I started out with Lotus (later IBM) Notes and transitioned to X-Pages (JSF) and from there to Java, which has been my primary focus for about 20 years now. I'm primarily self-taught through books, blogs, conferences, YouTube videos, and simple experimentation.
I've worked with a lot of bad code. In my early days, it was often mine. I'd write something I thought was particularly good and then turn around and find myself burdened by the limitations, and it took me years to figure out why. I had to discover SOLID principles, dependency injection / inversion of control, immutability, functional programming (specificially the concept of pure functions), separation of concerns, design patterns and unit testing. This is an area where I'm continuing to expand my knowledge and experience. I've learned the importance of expressing and understanding architectural intent to avoid getting caught in anti-patterns.
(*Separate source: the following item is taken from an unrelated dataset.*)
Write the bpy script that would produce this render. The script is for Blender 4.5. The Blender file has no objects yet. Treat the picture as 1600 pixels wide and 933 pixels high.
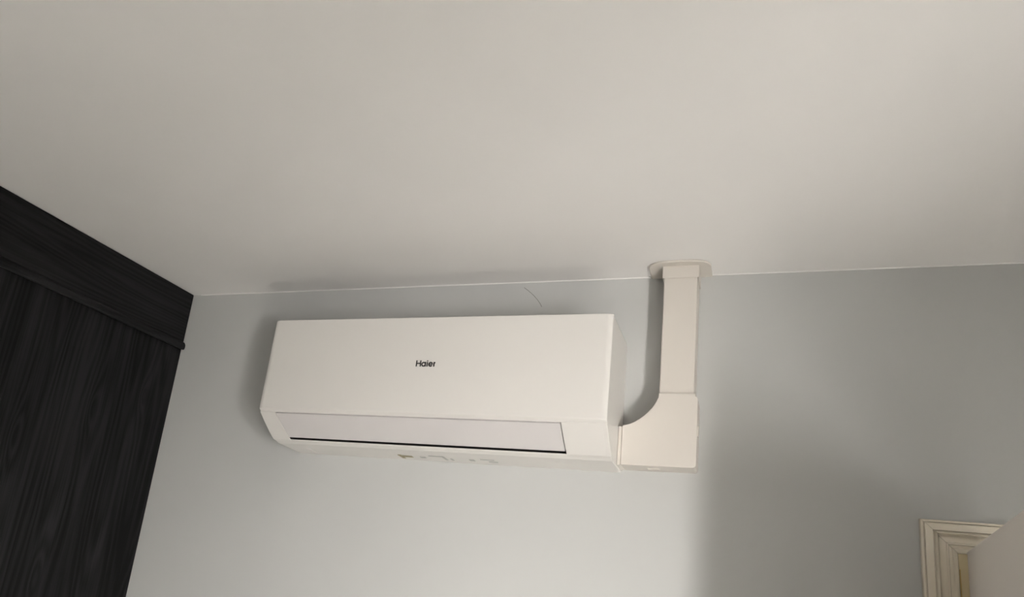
import bpy, bmesh, math
from mathutils import Vector, Matrix

C = bpy.context.scene.collection
SC = bpy.context.scene

# ------------------------------------------------------------------ camera
PITCH, YAW, ROLL = 0.2656, 0.4106, 0.1227
cy, sy = math.cos(YAW), math.sin(YAW)
cp, sp = math.cos(PITCH), math.sin(PITCH)
fwd = Vector((-sy*cp, cy*cp, sp))
rt = Vector((cy, sy, 0))
up = rt.cross(fwd)
cr, sr = math.cos(ROLL), math.sin(ROLL)
R_ = cr*rt + sr*up
U_ = -sr*rt + cr*up
cam_d = bpy.data.cameras.new('camera')
cam = bpy.data.objects.new('camera', cam_d)
C.objects.link(cam)
m = Matrix((R_, U_, -fwd)).transposed().to_4x4()
m.translation = Vector((1.0778, -1.6058, 1.87))
cam.matrix_world = m
cam_d.sensor_width = 36.0
cam_d.lens = 1145.06/1600*36
cam_d.shift_x = 104.33/1600
cam_d.shift_y = 112.4/1600
cam_d.clip_start = 0.02
SC.camera = cam

# ------------------------------------------------------------------ light
world = bpy.data.worlds.new('world')
SC.world = world
world.use_nodes = True
world.node_tree.nodes['Background'].inputs[0].default_value = (0.75, 0.85, 1.0, 1)
world.node_tree.nodes['Background'].inputs[1].default_value = 0.05

WX = 2.12                                  # inner face of the right wall beside the door
YC = -1.81                                 # added unseen wall step, keeps window light off the right side
WX2 = 3.0                                  # inner face of the right wall further back
YF = -2.62                                 # inner face of the front wall (behind the viewer)
WX0, WX1, WZ0, WZ1 = 2.41, 2.77, 0.2, 1.98  # tall narrow window in the front wall
VY0, VY1, VZ0, VZ1 = -2.55, -1.85, 0.7, 2.1  # added unseen window, lets sun in to bounce off the carpet


def area(name, loc, direction, sx, sz, power, col):
    l = bpy.data.lights.new(name, 'AREA')
    l.shape = 'RECTANGLE'
    l.size, l.size_y = sx, sz
    l.energy = power
    l.color = col
    o = bpy.data.objects.new(name, l)
    C.objects.link(o)
    o.location = loc
    o.rotation_euler = Vector(direction).to_track_quat('-Z', 'Z').to_euler()
    return o


area('window_daylight', ((WX0+WX1)/2, YF-0.035, (WZ0+WZ1)/2), (0, 1, -0.47),
     WX1-WX0-0.06, WZ1-WZ0-0.06, 132.0, (1.0, 0.965, 0.92))

sun_d = bpy.data.lights.new('sun', 'SUN')      # falls through the added side window as a bounce patch on the carpet
bpy.data.lights['window_daylight'].spread = math.radians(140)   # sky light slants downwards
sun_d.energy = 30.0
sun_d.angle = math.radians(0.53)
sun_d.color = (1.0, 0.98, 0.96)
sun = bpy.data.objects.new('sun', sun_d)
C.objects.link(sun)
sun.location = (5, -2.5, 4)
sun.rotation_euler = Vector((-0.64, 0.05, -0.76)).to_track_quat('-Z', 'Z').to_euler()

SC.view_settings.view_transform = 'Standard'
SC.view_settings.look = 'None'
SC.view_settings.exposure = 0.95
SC.view_settings.gamma = 1.0
SC.view_settings.use_curve_mapping = False


# ------------------------------------------------------------------ materials
def mat(name, col, rough=0.5, spec=0.5):
    mt = bpy.data.materials.new(name)
    mt.use_nodes = True
    b = mt.node_tree.nodes['Principled BSDF']
    b.inputs['Base Color'].default_value = (*col, 1)
    b.inputs['Roughness'].default_value = rough
    b.inputs['Specular IOR Level'].default_value = spec
    return mt, mt.node_tree, b


def painted(name, col, rough, bump=0.02, scale=220, vary=0.04, vscale=2.5, spec=0.3):
    mt, nt, b = mat(name, col, rough, spec)
    N, L = nt.nodes, nt.links
    tc = N.new('ShaderNodeTexCoord')
    n1 = N.new('ShaderNodeTexNoise')
    n1.inputs['Scale'].default_value = vscale
    n1.inputs['Detail'].default_value = 3
    L.new(tc.outputs['Object'], n1.inputs['Vector'])
    mx = N.new('ShaderNodeMix')
    mx.data_type = 'RGBA'
    mx.inputs[6].default_value = (*[c*(1-vary) for c in col], 1)
    mx.inputs[7].default_value = (*[min(1, c*(1+vary)) for c in col], 1)
    L.new(n1.outputs['Fac'], mx.inputs[0])
    L.new(mx.outputs[2], b.inputs['Base Color'])
    n2 = N.new('ShaderNodeTexNoise')
    n2.inputs['Scale'].default_value = scale
    n2.inputs['Detail'].default_value = 2
    L.new(tc.outputs['Object'], n2.inputs['Vector'])
    bp = N.new('ShaderNodeBump')
    bp.inputs['Strength'].default_value = bump
    bp.inputs['Distance'].default_value = 0.002
    L.new(n2.outputs['Fac'], bp.inputs['Height'])
    L.new(bp.outputs['Normal'], b.inputs['Normal'])
    return mt


def black_wood(name, axis, knots=()):
    """dark stained oak foil, grain along the given axis"""
    mt, nt, b = mat(name, (0.012, 0.012, 0.013), 0.55, 0.2)
    N, L = nt.nodes, nt.links
    tc = N.new('ShaderNodeTexCoord')
    mp = N.new('ShaderNodeMapping')
    sc = [1, 1, 1]
    sc[axis] = 0.09
    mp.inputs['Scale'].default_value = sc
    L.new(tc.outputs['Object'], mp.inputs['Vector'])
    # slow field whose contour lines become the growth rings
    nz = N.new('ShaderNodeTexNoise')
    nz.inputs['Scale'].default_value = 5.5
    nz.inputs['Detail'].default_value = 2.0
    nz.inputs['Roughness'].default_value = 0.45
    L.new(mp.outputs['Vector'], nz.inputs['Vector'])
    mul = N.new('ShaderNodeMath')
    mul.operation = 'MULTIPLY'
    mul.inputs[1].default_value = 170.0
    sn = N.new('ShaderNodeMath')
    sn.operation = 'SINE'
    L.new(mul.outputs[0], sn.inputs[0])
    # knots: soft hills added to the field, so that rings close around them
    last = nz.outputs['Fac']
    for (ky, kz, kr) in knots:
        sb = N.new('ShaderNodeVectorMath')
        sb.operation = 'SUBTRACT'
        sb.inputs[1].default_value = (0, ky, kz)
        L.new(tc.outputs['Object'], sb.inputs[0])
        ml = N.new('ShaderNodeVectorMath')
        ml.operation = 'MULTIPLY'
        ml.inputs[1].default_value = (0, 1/kr, 0.28/kr)
        L.new(sb.outputs[0], ml.inputs[0])
        dt = N.new('ShaderNodeVectorMath')
        dt.operation = 'DOT_PRODUCT'
        L.new(ml.outputs[0], dt.inputs[0])
        L.new(ml.outputs[0], dt.inputs[1])
        ad = N.new('ShaderNodeMath')
        ad.operation = 'ADD'
        ad.inputs[1].default_value = 1.0
        L.new(dt.outputs['Value'], ad.inputs[0])
        dv = N.new('ShaderNodeMath')
        dv.operation = 'DIVIDE'
        dv.inputs[0].default_value = 0.085
        L.new(ad.outputs[0], dv.inputs[1])
        sm = N.new('ShaderNodeMath')
        sm.operation = 'ADD'
        L.new(dv.outputs[0], sm.inputs[0])
        L.new(last, sm.inputs[1])
        last = sm.outputs[0]
    L.new(last, mul.inputs[0])
    # fine pores
    mp2 = N.new('ShaderNodeMapping')
    sc2 = [1, 1, 1]
    sc2[axis] = 0.025
    mp2.inputs['Scale'].default_value = sc2
    L.new(tc.outputs['Object'], mp2.inputs['Vector'])
    n2 = N.new('ShaderNodeTexNoise')
    n2.inputs['Scale'].default_value = 260
    n2.inputs['Detail'].default_value = 3
    L.new(mp2.outputs['Vector'], n2.inputs['Vector'])
    # broad tone bands
    n3 = N.new('ShaderNodeTexNoise')
    n3.inputs['Scale'].default_value = 14
    n3.inputs['Detail'].default_value = 2
    L.new(mp.outputs['Vector'], n3.inputs['Vector'])
    a1 = N.new('ShaderNodeMath')
    a1.operation = 'MULTIPLY_ADD'
    L.new(sn.outputs[0], a1.inputs[0])
    a1.inputs[1].default_value = 0.12
    L.new(n3.outputs['Fac'], a1.inputs[2])
    a2 = N.new('ShaderNodeMath')
    a2.operation = 'MULTIPLY_ADD'
    L.new(n2.outputs['Fac'], a2.inputs[0])
    a2.inputs[1].default_value = 0.55
    L.new(a1.outputs[0], a2.inputs[2])
    rp = N.new('ShaderNodeValToRGB')
    rp.color_ramp.elements[0].position = 0.58
    rp.color_ramp.elements[0].color = (0.0012, 0.0012, 0.0013, 1)
    rp.color_ramp.elements[1].position = 1.12
    rp.color_ramp.elements[1].color = (0.0155, 0.0155, 0.0165, 1)
    L.new(a2.outputs[0], rp.inputs[0])
    L.new(rp.outputs[0], b.inputs['Base Color'])
    bp = N.new('ShaderNodeBump')
    bp.inputs['Strength'].default_value = 0.35
    bp.inputs['Distance'].default_value = 0.001
    L.new(a2.outputs[0], bp.inputs['Height'])
    L.new(bp.outputs['Normal'], b.inputs['Normal'])
    return mt


M_wall = painted('grey_green_wall_paint', (0.53, 0.535, 0.525), 0.7)
M_ceil = painted('ceiling_paint', (0.85, 0.835, 0.82), 0.75)
M_dkwall = painted('bounce_grey_wall', (0.35, 0.35, 0.35), 0.8)  # unseen wall's grey picked for how much light it bounces
M_hall = painted('hall_paint', (0.6, 0.56, 0.45), 0.8)
M_floor = painted('carpet', (0.55, 0.53, 0.50), 0.95, 0.5, 500, 0.15, 30)  # unseen floor, tone picked to bounce light onto the ceiling
M_trim = painted('gloss_cream_paint', (0.88, 0.81, 0.68), 0.22, 0.05, 60, 0.03, 8, 0.5)
M_yellow = painted('yellow_gloss_hall_light', (0.80, 0.69, 0.45), 0.3, 0.05, 60, 0.05, 8, 0.5)  # lining yellow, its hue imitating hall light at the door gap
M_leaf = painted('door_paint', (0.85, 0.79, 0.725), 0.5, 0.04, 90, 0.02, 3)
M_plastic = painted('white_plastic', (0.715, 0.695, 0.665), 0.38, 0.01, 300, 0.01, 4, 0.45)
M_flap = painted('flap_plastic', (0.64, 0.615, 0.61), 0.32, 0.01, 300, 0.01, 4, 0.45)  # lilac plastic, darkened a little in place of shade under the panel
M_trunk = painted('cream_white_pvc', (0.66, 0.62, 0.57), 0.42, 0.01, 300, 0.01, 4, 0.4)
M_dark = mat('cavity_shade', (0.02, 0.017, 0.016), 0.7)[0]  # near-black colour standing in for shade inside the outlet
M_ink = mat('black_ink', (0.012, 0.010, 0.010), 0.5)[0]
M_mark = mat('grey_print', (0.48, 0.48, 0.46), 0.6)[0]
M_mark2 = mat('olive_print', (0.30, 0.26, 0.16), 0.6)[0]
M_crack = mat('crack_line', (0.20, 0.195, 0.18), 0.9)[0]  # the hairline crack's own dark tone
M_brass = mat('brass', (0.75, 0.58, 0.28), 0.3)[0]
M_brass.node_tree.nodes['Principled BSDF'].inputs['Metallic'].default_value = 1.0
M_glass = bpy.data.materials.new('pane_glass')          # thin clear pane: lets light through, reflects a little
M_glass.use_nodes = True
_n, _l = M_glass.node_tree.nodes, M_glass.node_tree.links
_n.clear()
_o = _n.new('ShaderNodeOutputMaterial')
_t, _g, _m = _n.new('ShaderNodeBsdfTransparent'), _n.new('ShaderNodeBsdfGlossy'), _n.new('ShaderNodeMixShader')
_g.inputs['Roughness'].default_value = 0.02
_m.inputs[0].default_value = 0.06
_l.new(_t.outputs[0], _m.inputs[1])
_l.new(_g.outputs[0], _m.inputs[2])
_l.new(_m.outputs[0], _o.inputs[0])
M_wood_v = black_wood('black_oak_upright_grain', 2, ((-0.261, 2.16, .016), (-0.105, 2.235, .012), (-0.30, 1.74, .02), (-0.45, 2.05, .018)))
M_wood_h = black_wood('black_oak_level_grain', 1)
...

I like to create and use code that is well documented and unit-tested. Naming of things is very difficult, but also very important. There is a lot of precedent and guidance on best-practices out there for anyone who goes looking, but few do. Code should be easy to read. Things should be done in consistent patterns where possible and documented when established patterns are poorly-suited. Where readability and performance are at odds, it is important to separate / abstract that complexity so that it doesn't need to be thoroughly understood by every developer who touches the code. Instead, that complexity should be walled-off and well documented.
My goal with software is to make a product that considers the needs of all users, not just managers and analytics. That means a good UX that doesn't require unnecessary steps to navigate. I means fast response times so users aren't watching a spinner while the sevice is overloaded. And importantly, it's not just a front-end consideration.
Just like user-facing applications must be useable, so with APIs and contracts. Limit the ways complexity can be interfaced with so that it can't be misused.